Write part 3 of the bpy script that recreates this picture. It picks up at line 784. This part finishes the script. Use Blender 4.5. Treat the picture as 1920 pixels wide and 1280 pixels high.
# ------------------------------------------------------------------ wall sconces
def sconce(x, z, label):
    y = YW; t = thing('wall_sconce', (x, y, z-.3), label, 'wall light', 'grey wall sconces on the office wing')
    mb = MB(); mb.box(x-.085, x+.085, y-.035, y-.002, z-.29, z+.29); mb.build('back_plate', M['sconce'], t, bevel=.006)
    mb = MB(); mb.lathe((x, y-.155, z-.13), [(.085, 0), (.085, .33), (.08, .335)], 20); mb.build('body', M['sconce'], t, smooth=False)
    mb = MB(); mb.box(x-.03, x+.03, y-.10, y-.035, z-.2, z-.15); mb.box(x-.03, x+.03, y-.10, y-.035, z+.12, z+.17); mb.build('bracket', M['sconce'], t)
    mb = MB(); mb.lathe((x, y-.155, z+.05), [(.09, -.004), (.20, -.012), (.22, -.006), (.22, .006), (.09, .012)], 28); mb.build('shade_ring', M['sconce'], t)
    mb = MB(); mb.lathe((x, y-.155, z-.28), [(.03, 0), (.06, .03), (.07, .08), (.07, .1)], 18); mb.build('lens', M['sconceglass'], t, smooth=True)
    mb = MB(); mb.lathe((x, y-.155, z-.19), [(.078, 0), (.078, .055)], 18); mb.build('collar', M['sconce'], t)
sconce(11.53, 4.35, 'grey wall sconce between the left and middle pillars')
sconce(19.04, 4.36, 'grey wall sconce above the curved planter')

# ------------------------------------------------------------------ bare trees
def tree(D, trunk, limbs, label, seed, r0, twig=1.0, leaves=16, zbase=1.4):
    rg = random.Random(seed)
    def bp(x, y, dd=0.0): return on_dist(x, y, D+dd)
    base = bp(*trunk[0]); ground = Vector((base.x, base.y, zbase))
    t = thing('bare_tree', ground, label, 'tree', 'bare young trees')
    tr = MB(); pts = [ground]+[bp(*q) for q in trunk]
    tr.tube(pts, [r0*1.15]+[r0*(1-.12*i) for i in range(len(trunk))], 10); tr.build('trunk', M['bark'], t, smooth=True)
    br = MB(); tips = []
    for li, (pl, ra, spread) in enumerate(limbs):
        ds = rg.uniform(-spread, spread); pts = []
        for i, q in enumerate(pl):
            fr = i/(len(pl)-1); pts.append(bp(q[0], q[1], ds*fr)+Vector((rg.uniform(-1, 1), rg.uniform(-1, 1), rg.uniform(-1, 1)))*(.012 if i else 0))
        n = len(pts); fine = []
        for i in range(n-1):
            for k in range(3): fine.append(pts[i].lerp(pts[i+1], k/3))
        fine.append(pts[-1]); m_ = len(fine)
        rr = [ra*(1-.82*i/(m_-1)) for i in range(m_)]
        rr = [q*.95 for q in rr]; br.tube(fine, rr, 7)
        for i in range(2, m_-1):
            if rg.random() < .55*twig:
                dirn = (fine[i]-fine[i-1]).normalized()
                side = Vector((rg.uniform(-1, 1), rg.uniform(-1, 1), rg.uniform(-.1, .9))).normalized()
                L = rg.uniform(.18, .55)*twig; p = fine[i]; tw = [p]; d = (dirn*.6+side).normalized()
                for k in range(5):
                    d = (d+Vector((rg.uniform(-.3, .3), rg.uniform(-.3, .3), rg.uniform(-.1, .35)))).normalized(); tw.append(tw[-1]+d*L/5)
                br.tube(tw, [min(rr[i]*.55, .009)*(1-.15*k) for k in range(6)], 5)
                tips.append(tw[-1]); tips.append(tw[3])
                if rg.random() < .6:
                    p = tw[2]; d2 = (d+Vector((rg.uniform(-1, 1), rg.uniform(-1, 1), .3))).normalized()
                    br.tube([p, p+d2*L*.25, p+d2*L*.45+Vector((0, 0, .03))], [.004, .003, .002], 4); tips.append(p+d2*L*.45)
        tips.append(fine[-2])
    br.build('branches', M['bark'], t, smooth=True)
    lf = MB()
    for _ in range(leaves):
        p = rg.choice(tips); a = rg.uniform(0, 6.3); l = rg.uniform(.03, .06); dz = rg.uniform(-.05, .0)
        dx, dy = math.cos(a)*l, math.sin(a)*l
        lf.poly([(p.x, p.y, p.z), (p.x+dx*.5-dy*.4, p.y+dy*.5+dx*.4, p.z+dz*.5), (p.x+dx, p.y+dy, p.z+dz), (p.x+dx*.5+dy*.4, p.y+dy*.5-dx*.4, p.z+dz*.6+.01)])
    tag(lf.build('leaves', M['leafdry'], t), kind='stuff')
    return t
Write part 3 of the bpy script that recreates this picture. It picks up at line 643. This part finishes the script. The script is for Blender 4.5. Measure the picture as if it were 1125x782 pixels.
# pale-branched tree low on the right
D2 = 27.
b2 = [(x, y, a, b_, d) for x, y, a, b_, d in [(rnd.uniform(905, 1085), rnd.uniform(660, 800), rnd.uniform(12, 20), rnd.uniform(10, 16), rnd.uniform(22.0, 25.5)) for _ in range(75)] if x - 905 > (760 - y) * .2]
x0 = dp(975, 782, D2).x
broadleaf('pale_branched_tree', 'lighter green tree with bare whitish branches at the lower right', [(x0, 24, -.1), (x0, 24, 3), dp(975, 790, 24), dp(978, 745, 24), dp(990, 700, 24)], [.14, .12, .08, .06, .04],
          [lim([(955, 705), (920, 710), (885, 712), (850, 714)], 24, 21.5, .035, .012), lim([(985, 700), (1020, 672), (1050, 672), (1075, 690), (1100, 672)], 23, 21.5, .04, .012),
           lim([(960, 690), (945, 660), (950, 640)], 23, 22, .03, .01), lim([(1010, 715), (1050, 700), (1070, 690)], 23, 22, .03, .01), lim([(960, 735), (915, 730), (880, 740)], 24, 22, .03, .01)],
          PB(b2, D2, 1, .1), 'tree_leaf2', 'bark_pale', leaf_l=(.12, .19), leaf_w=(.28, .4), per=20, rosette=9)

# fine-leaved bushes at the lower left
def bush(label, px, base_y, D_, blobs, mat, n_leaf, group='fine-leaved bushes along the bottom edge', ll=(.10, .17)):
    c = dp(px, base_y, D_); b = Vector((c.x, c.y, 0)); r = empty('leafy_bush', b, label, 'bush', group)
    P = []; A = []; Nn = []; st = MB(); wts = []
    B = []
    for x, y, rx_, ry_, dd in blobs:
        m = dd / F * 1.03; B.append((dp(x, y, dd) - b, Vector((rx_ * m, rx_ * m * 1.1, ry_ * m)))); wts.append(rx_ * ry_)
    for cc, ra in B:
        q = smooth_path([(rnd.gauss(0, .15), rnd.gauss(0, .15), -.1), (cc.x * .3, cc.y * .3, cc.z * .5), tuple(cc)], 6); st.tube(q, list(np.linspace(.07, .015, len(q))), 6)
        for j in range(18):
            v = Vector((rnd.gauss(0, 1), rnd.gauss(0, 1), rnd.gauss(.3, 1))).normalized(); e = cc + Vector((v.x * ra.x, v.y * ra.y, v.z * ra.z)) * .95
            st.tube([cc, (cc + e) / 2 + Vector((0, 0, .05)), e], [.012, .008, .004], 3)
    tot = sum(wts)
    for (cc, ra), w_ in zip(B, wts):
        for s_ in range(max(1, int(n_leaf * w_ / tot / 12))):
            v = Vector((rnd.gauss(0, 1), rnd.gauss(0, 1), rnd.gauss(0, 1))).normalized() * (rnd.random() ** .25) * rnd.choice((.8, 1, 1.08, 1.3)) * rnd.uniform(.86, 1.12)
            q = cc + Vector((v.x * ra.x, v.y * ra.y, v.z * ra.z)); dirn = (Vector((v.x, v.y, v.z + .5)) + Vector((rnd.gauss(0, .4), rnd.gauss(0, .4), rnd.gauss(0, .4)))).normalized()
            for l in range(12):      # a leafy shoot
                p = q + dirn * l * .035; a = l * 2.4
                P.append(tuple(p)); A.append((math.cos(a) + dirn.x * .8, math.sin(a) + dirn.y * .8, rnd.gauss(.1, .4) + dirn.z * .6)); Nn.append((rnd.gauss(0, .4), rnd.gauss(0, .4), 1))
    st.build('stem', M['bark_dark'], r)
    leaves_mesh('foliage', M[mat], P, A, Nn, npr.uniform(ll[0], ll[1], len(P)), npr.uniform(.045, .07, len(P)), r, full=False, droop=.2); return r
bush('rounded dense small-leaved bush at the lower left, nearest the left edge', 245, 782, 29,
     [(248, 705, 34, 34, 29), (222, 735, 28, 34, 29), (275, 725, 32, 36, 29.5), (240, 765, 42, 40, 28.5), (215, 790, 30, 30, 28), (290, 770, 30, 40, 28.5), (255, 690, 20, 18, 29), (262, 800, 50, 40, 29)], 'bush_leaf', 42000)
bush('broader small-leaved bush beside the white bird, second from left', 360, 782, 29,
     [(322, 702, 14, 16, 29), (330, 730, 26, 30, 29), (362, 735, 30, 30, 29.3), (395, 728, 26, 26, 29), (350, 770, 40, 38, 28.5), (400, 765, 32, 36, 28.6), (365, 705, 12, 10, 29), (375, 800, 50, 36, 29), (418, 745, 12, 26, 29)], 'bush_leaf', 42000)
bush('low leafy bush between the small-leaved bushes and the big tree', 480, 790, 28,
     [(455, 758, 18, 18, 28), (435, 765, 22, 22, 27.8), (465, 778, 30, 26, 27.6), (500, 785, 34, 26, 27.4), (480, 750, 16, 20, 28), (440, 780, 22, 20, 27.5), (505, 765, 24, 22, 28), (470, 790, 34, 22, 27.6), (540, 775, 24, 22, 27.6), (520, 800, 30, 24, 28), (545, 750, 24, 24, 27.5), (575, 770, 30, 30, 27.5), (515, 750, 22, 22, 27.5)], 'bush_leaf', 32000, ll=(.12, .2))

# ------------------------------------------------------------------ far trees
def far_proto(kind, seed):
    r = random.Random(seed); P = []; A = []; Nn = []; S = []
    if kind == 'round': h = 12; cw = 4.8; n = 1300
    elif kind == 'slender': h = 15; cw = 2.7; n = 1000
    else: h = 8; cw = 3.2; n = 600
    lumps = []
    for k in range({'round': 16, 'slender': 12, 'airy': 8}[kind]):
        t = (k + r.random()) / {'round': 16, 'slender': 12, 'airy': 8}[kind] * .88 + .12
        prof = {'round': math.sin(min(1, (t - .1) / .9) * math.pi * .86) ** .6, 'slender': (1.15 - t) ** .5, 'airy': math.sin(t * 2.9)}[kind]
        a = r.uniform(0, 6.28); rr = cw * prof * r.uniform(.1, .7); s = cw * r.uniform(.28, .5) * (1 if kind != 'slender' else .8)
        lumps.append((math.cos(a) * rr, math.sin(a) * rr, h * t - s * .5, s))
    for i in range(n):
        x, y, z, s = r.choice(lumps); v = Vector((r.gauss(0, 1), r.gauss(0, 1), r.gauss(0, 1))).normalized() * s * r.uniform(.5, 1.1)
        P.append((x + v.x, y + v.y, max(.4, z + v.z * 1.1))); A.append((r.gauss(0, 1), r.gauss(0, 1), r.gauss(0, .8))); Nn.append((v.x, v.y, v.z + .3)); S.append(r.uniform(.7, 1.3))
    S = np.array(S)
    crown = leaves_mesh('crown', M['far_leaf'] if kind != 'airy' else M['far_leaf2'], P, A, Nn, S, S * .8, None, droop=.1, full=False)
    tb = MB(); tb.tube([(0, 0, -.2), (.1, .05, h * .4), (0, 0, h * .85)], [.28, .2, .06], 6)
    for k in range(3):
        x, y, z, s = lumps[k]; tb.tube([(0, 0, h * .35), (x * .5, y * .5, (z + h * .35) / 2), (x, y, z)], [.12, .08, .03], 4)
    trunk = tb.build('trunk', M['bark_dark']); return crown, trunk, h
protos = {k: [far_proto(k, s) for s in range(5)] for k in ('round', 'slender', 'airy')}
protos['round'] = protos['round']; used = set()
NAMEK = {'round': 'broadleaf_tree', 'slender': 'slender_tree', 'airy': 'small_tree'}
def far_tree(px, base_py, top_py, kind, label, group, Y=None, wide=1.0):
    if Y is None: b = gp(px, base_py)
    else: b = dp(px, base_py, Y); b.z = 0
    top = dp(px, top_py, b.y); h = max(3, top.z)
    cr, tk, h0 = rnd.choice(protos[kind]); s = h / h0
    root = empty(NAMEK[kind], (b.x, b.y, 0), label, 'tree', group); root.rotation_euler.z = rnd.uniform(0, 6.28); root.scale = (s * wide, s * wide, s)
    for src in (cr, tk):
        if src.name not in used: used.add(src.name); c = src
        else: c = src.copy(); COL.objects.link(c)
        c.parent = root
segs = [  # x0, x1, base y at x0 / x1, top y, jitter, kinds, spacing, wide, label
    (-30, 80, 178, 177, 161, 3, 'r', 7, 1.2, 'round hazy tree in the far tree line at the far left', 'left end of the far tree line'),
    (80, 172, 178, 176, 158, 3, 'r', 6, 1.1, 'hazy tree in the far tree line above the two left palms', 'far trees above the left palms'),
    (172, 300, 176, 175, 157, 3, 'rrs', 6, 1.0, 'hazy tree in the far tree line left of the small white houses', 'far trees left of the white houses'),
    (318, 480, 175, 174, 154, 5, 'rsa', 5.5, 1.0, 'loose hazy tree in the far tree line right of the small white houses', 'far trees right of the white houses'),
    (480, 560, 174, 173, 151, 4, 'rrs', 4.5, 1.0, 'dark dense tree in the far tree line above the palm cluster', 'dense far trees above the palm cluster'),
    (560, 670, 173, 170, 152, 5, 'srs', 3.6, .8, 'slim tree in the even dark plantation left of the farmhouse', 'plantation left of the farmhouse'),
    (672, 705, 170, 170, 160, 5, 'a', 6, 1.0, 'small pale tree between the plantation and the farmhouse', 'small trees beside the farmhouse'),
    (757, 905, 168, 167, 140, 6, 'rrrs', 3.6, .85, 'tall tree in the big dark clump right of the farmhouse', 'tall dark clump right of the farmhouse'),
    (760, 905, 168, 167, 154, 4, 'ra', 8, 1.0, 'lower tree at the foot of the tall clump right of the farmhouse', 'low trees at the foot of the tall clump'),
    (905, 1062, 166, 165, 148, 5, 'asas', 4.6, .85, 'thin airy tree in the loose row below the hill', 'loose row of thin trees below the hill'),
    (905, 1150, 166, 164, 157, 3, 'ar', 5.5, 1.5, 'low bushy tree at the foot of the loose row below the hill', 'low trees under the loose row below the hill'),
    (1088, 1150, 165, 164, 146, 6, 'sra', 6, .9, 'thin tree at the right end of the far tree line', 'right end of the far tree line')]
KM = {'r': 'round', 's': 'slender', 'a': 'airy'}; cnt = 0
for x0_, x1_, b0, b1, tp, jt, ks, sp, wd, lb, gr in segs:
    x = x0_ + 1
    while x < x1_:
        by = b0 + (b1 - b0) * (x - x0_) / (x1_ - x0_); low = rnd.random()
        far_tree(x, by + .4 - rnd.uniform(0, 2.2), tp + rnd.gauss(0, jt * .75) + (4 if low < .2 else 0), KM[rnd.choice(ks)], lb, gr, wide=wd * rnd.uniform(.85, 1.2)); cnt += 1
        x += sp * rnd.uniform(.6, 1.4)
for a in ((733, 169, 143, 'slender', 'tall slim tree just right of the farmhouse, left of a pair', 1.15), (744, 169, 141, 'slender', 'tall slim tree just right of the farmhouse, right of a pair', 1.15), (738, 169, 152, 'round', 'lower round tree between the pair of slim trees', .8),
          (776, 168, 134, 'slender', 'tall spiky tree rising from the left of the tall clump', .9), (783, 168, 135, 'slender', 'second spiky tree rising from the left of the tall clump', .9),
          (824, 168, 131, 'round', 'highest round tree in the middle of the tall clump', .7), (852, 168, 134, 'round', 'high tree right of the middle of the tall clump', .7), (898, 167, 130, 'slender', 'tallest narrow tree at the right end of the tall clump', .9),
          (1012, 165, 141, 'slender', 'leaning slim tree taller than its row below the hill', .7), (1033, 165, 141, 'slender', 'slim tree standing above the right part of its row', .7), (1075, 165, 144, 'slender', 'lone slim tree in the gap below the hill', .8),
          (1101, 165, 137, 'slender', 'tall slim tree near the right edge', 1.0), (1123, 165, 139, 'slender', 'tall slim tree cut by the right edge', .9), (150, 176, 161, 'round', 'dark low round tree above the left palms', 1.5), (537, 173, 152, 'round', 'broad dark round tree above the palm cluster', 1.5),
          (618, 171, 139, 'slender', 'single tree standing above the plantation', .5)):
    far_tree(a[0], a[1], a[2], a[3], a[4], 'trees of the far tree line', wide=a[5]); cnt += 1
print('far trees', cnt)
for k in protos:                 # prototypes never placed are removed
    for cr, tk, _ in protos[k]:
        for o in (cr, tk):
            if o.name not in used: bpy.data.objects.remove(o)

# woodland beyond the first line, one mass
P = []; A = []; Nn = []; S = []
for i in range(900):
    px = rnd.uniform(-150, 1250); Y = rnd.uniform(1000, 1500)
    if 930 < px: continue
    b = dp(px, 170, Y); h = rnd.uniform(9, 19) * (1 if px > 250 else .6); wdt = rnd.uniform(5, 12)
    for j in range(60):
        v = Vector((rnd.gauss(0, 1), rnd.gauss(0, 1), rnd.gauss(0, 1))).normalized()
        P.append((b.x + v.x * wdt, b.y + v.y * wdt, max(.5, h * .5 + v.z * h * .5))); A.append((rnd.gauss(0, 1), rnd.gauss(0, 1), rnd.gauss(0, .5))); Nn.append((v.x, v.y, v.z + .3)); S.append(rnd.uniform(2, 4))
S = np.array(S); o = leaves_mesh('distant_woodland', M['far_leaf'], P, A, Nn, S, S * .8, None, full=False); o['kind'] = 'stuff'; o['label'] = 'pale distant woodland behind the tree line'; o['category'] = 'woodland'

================

> WHAT YOU WILL DO:
Looking at the material above, please copy exactly every line from its first line through the line containing "sconce(19.04, 4.36, 'grey", with both ends included and nothing else.

> TASK ANSWER:
Write part 3 of the bpy script that recreates this picture. It picks up at line 784. This part finishes the script. Use Blender 4.5. Treat the picture as 1920 pixels wide and 1280 pixels high.
# ------------------------------------------------------------------ wall sconces
def sconce(x, z, label):
    y = YW; t = thing('wall_sconce', (x, y, z-.3), label, 'wall light', 'grey wall sconces on the office wing')
    mb = MB(); mb.box(x-.085, x+.085, y-.035, y-.002, z-.29, z+.29); mb.build('back_plate', M['sconce'], t, bevel=.006)
    mb = MB(); mb.lathe((x, y-.155, z-.13), [(.085, 0), (.085, .33), (.08, .335)], 20); mb.build('body', M['sconce'], t, smooth=False)
    mb = MB(); mb.box(x-.03, x+.03, y-.10, y-.035, z-.2, z-.15); mb.box(x-.03, x+.03, y-.10, y-.035, z+.12, z+.17); mb.build('bracket', M['sconce'], t)
    mb = MB(); mb.lathe((x, y-.155, z+.05), [(.09, -.004), (.20, -.012), (.22, -.006), (.22, .006), (.09, .012)], 28); mb.build('shade_ring', M['sconce'], t)
    mb = MB(); mb.lathe((x, y-.155, z-.28), [(.03, 0), (.06, .03), (.07, .08), (.07, .1)], 18); mb.build('lens', M['sconceglass'], t, smooth=True)
    mb = MB(); mb.lathe((x, y-.155, z-.19), [(.078, 0), (.078, .055)], 18); mb.build('collar', M['sconce'], t)
sconce(11.53, 4.35, 'grey wall sconce between the left and middle pillars')
sconce(19.04, 4.36, 'grey wall sconce above the curved planter')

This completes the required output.